The former vice president spoke in Pennsylvania, where Rivers recently became coach of the Philadelphia 76ers. Biden touched on several issues that have sown hatred and division in the United States, delivering his own Gettysburg Address that implored Americans to appeal to their higher nature.

In talking about the problems of racial injustice and police brutality that led this year to renewed calls for systemic change along with a rise in white supremacist attacks, Biden stressed the need for America to face its ugly history while keeping communities safe ― citing significant voices who have called for justice in recent months.

“George Floyd’s 6-year-old daughter, Gianna, who I met with, was one such voice when she said, ‘Daddy changed the world,’” he said of the Black man killed by police in Minneapolis earlier this year, sparking a wave of protests nationwide. “Also, Jacob Blake’s mother was another when she said violence didn’t reflect her son and that this nation needed healing.

“And Doc Rivers, the basketball coach choking back tears when he said, ‘We’re the ones getting killed. We’re the ones getting shot. … We’ve been hung. It’s amazing why we keep loving this country, and this country does not love us back.’”

Rivers, who is Black, decried the relationship between police and Black people in the U.S. following his team’s playoff game victory in August, when he was still coaching the Los Angeles Clippers.

“It’s funny, we protest, and they send riot guards, they send people in riot outfits. [White supremacists] go up to Michigan with guns, and they’re spitting on cops. Nothing happens,” Rivers said. “The training has to change in the police force. The unions have to be taken down in the police force. My dad was a cop. … We’re trying to get them to protect us, just like they protect everybody else.”

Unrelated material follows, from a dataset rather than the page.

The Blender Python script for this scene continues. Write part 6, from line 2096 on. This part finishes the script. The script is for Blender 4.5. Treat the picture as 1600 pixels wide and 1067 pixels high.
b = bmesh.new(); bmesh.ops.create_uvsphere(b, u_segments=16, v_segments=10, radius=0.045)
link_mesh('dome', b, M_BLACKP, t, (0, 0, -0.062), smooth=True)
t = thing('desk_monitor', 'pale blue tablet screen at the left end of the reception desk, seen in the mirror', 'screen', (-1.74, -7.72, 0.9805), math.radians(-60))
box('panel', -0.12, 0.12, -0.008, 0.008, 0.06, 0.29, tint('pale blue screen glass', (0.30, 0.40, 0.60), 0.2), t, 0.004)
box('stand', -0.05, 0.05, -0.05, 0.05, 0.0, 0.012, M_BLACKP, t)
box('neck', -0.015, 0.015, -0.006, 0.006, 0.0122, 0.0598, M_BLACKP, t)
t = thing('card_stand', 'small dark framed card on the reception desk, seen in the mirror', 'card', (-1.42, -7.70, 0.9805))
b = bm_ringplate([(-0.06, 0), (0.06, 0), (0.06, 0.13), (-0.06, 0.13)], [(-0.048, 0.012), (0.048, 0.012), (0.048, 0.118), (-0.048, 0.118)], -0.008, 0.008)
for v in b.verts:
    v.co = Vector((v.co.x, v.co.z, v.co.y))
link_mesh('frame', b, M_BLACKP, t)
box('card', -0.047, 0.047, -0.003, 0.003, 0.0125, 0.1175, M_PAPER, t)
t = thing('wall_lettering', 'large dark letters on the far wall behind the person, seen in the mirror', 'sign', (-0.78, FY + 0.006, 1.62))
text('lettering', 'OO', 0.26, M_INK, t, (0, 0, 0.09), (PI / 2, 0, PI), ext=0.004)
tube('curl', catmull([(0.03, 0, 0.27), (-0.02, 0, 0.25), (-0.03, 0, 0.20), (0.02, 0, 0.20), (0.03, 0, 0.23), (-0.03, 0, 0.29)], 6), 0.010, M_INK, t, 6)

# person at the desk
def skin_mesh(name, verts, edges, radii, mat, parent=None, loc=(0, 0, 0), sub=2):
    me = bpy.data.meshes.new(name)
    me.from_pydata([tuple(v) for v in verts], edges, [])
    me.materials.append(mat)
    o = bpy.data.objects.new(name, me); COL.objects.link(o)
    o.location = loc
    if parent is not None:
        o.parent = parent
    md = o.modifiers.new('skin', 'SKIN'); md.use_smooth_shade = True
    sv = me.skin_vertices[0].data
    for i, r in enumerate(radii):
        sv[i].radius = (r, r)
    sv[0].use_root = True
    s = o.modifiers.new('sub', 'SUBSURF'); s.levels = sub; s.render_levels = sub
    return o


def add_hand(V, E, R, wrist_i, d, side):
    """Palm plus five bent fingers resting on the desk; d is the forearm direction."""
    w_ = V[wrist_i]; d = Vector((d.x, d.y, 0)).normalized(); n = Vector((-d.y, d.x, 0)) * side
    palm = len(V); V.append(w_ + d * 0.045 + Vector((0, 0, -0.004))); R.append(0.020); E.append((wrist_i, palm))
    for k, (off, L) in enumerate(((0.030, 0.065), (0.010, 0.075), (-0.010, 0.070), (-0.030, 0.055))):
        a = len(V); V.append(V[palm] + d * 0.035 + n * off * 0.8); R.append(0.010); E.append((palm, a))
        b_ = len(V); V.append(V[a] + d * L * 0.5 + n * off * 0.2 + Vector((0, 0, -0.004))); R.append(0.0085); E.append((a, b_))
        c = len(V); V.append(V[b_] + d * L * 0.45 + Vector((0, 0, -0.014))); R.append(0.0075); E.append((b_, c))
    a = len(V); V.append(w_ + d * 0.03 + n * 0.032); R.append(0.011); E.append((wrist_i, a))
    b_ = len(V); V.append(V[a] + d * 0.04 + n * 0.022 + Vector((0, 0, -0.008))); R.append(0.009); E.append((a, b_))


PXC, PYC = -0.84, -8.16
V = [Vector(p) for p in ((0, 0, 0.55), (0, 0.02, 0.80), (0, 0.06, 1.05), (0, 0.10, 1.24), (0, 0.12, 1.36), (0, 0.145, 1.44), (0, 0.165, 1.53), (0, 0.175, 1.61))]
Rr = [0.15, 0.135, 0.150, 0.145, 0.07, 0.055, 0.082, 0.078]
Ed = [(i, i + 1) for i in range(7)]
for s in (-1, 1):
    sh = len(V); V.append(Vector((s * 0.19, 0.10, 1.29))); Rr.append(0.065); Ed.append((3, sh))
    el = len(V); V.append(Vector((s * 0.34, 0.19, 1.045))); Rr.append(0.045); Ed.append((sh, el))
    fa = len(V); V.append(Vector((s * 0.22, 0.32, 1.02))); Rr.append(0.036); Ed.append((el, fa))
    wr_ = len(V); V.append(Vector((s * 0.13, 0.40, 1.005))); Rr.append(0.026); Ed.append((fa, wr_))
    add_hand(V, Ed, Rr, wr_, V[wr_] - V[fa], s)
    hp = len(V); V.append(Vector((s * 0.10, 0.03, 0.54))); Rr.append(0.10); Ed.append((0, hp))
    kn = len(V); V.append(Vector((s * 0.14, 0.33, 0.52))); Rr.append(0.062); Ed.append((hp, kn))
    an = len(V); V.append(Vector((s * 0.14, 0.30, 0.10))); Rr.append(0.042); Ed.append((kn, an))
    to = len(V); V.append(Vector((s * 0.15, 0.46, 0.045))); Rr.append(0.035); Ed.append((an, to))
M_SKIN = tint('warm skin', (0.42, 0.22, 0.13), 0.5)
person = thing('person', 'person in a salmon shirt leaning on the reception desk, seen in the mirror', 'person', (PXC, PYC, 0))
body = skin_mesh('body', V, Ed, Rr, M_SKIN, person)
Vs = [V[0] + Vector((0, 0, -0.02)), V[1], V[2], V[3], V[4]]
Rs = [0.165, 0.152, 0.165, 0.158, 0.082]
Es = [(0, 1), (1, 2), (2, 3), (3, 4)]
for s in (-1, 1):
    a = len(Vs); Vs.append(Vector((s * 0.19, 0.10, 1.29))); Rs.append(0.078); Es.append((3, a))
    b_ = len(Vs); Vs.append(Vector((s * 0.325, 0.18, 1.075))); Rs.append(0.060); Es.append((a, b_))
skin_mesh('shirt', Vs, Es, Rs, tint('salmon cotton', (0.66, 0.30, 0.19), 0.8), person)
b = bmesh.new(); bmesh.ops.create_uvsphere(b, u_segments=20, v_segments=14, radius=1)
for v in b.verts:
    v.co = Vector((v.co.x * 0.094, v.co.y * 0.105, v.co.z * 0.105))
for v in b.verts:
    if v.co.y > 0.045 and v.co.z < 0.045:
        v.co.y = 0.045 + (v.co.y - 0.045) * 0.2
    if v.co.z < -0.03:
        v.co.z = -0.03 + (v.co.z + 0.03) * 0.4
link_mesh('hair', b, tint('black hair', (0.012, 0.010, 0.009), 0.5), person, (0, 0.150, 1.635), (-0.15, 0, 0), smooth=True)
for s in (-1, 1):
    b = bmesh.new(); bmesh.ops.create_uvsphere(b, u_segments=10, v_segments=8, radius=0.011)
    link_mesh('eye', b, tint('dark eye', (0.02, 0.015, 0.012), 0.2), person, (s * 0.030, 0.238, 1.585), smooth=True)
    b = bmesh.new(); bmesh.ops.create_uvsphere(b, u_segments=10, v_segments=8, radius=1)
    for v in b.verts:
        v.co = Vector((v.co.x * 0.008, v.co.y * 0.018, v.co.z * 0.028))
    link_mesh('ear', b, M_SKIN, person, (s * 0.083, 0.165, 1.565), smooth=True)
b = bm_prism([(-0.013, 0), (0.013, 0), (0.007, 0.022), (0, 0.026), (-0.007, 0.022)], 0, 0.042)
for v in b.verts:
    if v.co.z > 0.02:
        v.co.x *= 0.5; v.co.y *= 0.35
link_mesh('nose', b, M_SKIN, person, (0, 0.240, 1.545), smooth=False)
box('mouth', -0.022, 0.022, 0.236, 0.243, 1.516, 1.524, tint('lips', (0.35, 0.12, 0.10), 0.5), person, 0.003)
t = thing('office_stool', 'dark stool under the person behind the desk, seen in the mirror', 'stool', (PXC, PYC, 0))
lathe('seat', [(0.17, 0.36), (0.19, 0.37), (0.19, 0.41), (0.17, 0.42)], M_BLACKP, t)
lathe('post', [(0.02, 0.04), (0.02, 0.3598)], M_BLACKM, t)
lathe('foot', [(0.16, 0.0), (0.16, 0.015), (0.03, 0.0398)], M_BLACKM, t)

Rivers’s comments came in response to a video that showed police shooting Jacob Blake seven times in the back in Kenosha, Wisconsin ― paralyzing the 29-year-old Black man from the waist down. The coach said that Americans “do not need to be Black to be outraged” by such an injustice and that all he’s asking is for police to “live up to the Constitution.”

“Think about that,” Biden said Tuesday. “Think about what it takes for a Black person to love America. That is a deep love for this country that for far too long we have never fully recognized. We cannot and will not walk away from our obligation to, at long last, face the reckoning on race and racial injustice in the country.”